While static privileges that allow developers to perform day-to-day tasks are typically provided through the network’s IAM system, organizations often lack the ability to grant and revoke privileges dynamically for cloud environments. That’s because traditional on-premises privileged access management (PAM) and identity governance and administration (IGA) solutions don’t support cloud-native—and increasingly multi-cloud—infrastructures.
Developers will always need quick, highly privileged access to sensitive cloud environments for activities such as debugging or manual deployment of a service. But those wide-ranging entitlements don’t need to be permanent and can introduce a significant risk if they’re not revoked once the job is done.
This has left organizations resorting to risky, overprivileged practices. Inactive accounts are the source of many cybersecurity headaches. In fact, that is how cybercriminals breached the network of Colonial Pipeline in last year’s ransomware attack that shut off gas supplies. Overprivileged accounts are another big headache, which was a big factor in the now-famous SolarWinds attack.
JIT Access
This is where JIT access comes into play, and can enforce highly granular entitlement management for privileged access in the cloud. Gartner has become an advocate of JIT since it enables a number of security best practices. They recently advised security leaders to implement “a process for quick and easy requesting and granting of additional privileges with minimal disruption to an individual’s workflow.”
One of the biggest challenges to implementing JIT privilege management is provisioning. Security staff is overtaxed, especially as the adoption of multi-cloud environments keeps adding complexity to their work. Provisioning individual, temporary permissions for each task becomes onerous when there is so much more to oversee.
JIT privilege management for the cloud has to meet developers’ need for speed, self-sufficiency and transparency. One approach is to use a self-service portal that accepts requests for elevated privileges, manages the approval process, grants authorized permissions and automatically revokes them when they expire.
A JIT Framework for Developer Security
This framework provides security and productivity benefits.
First, it minimizes the cloud attack surface by enforcing temporary and granular least-privilege policies. This prevents attackers that have compromised a user’s credentials from using excessive permissions to access sensitive resources and exfiltrate data.
Second, it saves engineering teams time and effort by enabling them to quickly submit a request, notify approvers and gain temporary access. This automated workflow eliminates delays and allows DevOps staff to get their work done more rapidly and securely.
Finally, monitoring user activity during elevated privilege sessions makes it possible to generate reports for all JIT access requests and authorizations to enforce security policies. It also creates an audit trail for forensic analysis in a security incident.
When implementing a JIT framework for cloud privilege management, consider the following best practices:
Look for tools that offer developers a seamless experience through a self-service portal. This saves everyone time by automating the submission, processing, approval and logging of access requests.

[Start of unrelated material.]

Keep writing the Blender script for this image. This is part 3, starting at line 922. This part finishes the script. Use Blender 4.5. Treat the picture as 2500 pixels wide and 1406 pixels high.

Define owners for each step of JIT approvals including who manages eligibility, who approves the scope of access and who reviews requests.
For low-risk access requests or those involving non-production environments, use policies that eliminate the need for human intervention. The system should be able to log requests, assess the stated reason for the escalated privileges and the timeframe and respond rapidly.
Reducing the Attack Surface With JIT
Giving DevOps staff unfettered access to sensitive resources, especially in production environments, for extended periods of time violates basic security hygiene best practices. JIT privilege management enables organizations to keep engineering activities on track and on time without incurring excessive risk. By reducing the attack surface associated with DevOps identities, even if a user’s credentials are compromised, a hacker will not have the keys to the proverbial kingdom. This will limit the blast radius of an attack.
The challenge companies face is extending traditional privilege management capabilities to cloud environments. Fortunately, new cloud-native advances in IAM and PAM functionality are making it possible to close this missing link in cloud security.